> Task requirements:
Scan the data below for the string "from". Show every line where it turns up.

#### Information supplied ####

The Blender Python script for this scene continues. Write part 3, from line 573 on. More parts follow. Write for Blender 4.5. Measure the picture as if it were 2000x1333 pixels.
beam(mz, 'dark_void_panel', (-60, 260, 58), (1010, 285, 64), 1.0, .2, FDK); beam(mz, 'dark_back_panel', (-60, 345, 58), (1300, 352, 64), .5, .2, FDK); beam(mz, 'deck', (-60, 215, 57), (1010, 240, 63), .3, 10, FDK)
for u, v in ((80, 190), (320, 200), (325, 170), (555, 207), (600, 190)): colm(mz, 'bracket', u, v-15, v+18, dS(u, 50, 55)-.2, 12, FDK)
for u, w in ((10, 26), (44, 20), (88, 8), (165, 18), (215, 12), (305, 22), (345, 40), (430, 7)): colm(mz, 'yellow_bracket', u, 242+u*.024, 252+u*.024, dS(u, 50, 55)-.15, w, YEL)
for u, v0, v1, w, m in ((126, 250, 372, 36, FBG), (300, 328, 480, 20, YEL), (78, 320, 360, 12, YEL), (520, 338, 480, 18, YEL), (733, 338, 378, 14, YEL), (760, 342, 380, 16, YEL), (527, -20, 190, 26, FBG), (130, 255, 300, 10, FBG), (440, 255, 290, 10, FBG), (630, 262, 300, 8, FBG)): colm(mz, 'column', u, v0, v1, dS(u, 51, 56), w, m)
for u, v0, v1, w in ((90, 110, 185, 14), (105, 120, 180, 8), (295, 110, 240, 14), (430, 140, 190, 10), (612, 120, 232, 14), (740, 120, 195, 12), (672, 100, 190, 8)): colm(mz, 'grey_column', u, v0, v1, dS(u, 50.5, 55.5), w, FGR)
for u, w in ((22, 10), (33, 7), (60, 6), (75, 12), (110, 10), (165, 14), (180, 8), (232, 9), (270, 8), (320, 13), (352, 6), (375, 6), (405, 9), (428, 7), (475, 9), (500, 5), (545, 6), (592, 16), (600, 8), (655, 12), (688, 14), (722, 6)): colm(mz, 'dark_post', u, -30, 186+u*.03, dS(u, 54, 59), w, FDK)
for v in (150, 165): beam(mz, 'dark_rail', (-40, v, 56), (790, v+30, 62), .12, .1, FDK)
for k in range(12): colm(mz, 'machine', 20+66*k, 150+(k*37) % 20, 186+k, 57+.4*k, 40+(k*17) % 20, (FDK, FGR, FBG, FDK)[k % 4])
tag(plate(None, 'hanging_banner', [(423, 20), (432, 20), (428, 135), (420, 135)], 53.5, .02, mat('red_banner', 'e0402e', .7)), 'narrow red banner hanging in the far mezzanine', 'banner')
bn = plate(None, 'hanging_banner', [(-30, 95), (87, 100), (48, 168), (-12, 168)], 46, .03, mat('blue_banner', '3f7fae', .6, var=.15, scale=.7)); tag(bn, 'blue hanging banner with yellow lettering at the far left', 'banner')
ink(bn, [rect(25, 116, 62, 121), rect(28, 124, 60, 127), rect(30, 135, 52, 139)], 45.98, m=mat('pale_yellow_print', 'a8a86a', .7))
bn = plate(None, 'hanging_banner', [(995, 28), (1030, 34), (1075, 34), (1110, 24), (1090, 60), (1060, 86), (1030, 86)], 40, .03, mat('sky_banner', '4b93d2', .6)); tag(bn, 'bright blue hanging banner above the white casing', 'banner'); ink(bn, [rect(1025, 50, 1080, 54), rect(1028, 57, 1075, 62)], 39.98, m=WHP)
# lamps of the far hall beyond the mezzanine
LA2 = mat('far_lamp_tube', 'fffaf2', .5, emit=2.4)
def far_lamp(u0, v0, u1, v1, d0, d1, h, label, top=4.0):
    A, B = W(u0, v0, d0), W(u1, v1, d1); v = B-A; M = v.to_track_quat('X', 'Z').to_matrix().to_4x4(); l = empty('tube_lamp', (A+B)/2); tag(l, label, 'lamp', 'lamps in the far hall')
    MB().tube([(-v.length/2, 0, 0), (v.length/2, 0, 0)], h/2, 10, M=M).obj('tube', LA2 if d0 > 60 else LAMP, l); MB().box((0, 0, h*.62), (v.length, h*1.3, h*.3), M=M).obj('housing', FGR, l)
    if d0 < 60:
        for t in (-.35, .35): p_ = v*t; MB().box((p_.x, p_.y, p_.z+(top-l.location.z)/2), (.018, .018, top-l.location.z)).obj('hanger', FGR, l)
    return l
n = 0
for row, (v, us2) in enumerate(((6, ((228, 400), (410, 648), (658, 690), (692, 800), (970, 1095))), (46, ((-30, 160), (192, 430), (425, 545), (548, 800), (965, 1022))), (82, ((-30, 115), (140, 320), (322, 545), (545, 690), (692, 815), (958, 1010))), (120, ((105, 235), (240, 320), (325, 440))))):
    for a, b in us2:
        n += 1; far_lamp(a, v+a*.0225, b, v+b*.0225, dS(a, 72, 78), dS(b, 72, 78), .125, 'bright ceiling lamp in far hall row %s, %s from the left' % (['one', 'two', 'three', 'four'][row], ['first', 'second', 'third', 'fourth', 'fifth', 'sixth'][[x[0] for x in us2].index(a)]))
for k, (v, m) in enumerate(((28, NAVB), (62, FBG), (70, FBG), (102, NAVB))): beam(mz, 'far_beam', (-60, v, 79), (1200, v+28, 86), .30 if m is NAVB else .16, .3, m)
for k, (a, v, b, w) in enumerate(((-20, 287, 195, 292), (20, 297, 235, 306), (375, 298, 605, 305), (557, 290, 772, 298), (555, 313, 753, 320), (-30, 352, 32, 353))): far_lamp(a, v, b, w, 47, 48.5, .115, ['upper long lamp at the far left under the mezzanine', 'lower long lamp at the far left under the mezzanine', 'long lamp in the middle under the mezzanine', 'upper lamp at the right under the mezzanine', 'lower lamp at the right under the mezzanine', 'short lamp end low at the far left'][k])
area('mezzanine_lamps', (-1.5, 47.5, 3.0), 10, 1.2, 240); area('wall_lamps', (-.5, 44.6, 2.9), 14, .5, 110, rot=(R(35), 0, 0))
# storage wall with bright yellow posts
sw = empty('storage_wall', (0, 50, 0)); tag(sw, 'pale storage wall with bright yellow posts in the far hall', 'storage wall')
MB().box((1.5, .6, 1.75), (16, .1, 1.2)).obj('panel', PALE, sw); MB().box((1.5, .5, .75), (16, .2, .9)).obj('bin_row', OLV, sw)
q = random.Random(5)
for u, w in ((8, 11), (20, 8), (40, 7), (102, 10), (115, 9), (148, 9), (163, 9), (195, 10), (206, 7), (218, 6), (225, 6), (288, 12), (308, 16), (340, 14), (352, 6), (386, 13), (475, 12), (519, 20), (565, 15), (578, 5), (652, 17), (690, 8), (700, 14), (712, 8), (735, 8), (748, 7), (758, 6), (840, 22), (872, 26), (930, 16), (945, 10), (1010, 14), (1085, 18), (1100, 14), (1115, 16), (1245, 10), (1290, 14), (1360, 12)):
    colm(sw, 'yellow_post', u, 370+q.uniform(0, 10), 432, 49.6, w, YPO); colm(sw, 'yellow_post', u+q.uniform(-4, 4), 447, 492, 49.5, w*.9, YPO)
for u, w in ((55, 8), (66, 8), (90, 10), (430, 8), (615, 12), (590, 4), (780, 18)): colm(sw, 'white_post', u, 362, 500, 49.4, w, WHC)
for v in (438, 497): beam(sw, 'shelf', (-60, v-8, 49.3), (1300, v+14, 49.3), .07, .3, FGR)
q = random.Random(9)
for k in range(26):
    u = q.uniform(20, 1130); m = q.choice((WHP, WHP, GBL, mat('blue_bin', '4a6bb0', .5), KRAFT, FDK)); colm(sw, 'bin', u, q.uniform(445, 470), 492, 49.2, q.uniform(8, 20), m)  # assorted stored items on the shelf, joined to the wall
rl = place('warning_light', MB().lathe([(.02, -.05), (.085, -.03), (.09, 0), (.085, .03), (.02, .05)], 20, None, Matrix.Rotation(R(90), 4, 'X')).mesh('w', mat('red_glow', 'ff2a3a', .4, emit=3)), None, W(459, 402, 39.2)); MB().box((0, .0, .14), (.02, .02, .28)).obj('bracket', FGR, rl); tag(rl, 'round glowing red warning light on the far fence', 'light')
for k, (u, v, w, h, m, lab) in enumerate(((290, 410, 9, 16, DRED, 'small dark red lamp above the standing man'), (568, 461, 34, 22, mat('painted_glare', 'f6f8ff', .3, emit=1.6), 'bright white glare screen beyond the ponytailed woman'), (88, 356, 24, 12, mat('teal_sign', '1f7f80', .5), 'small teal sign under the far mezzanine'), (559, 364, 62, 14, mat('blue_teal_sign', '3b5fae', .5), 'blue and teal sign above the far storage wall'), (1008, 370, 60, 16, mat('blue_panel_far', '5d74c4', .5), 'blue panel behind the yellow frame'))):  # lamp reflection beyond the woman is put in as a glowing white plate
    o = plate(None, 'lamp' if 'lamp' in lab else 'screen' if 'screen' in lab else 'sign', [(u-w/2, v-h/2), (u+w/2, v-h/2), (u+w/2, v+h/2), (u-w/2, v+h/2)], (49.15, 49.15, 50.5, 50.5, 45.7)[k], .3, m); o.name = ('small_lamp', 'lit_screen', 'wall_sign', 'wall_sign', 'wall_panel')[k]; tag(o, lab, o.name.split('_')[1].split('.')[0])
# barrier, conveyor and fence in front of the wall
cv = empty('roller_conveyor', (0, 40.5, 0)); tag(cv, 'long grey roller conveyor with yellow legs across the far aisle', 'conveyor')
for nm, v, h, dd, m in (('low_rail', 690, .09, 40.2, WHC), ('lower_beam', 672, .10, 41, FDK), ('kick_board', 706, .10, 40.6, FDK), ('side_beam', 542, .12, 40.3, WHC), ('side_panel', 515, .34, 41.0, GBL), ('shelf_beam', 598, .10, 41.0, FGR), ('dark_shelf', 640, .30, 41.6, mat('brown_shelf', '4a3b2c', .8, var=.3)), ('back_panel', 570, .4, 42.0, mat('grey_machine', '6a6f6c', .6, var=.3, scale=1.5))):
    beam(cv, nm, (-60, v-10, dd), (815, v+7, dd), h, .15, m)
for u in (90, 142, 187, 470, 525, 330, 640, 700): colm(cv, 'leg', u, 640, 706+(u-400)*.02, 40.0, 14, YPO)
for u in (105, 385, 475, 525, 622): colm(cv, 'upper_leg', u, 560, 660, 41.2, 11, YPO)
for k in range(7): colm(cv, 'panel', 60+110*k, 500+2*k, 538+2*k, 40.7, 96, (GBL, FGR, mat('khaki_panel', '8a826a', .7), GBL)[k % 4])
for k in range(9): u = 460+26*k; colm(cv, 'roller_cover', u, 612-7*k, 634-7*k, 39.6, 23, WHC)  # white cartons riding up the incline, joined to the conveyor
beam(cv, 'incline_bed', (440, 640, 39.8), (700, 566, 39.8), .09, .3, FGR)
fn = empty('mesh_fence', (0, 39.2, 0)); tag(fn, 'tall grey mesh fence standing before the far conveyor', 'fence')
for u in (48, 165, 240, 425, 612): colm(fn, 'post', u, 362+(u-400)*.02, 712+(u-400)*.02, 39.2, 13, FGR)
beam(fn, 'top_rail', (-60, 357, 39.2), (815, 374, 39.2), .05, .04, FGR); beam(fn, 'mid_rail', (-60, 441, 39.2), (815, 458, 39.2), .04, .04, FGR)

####

> Solved exercise:
The Blender Python script for this scene continues. Write part 3, from line 573 on. More parts follow. Write for Blender 4.5. Measure the picture as if it were 2000x1333 pixels.
        n += 1; far_lamp(a, v+a*.0225, b, v+b*.0225, dS(a, 72, 78), dS(b, 72, 78), .125, 'bright ceiling lamp in far hall row %s, %s from the left' % (['one', 'two', 'three', 'four'][row], ['first', 'second', 'third', 'fourth', 'fifth', 'sixth'][[x[0] for x in us2].index(a)]))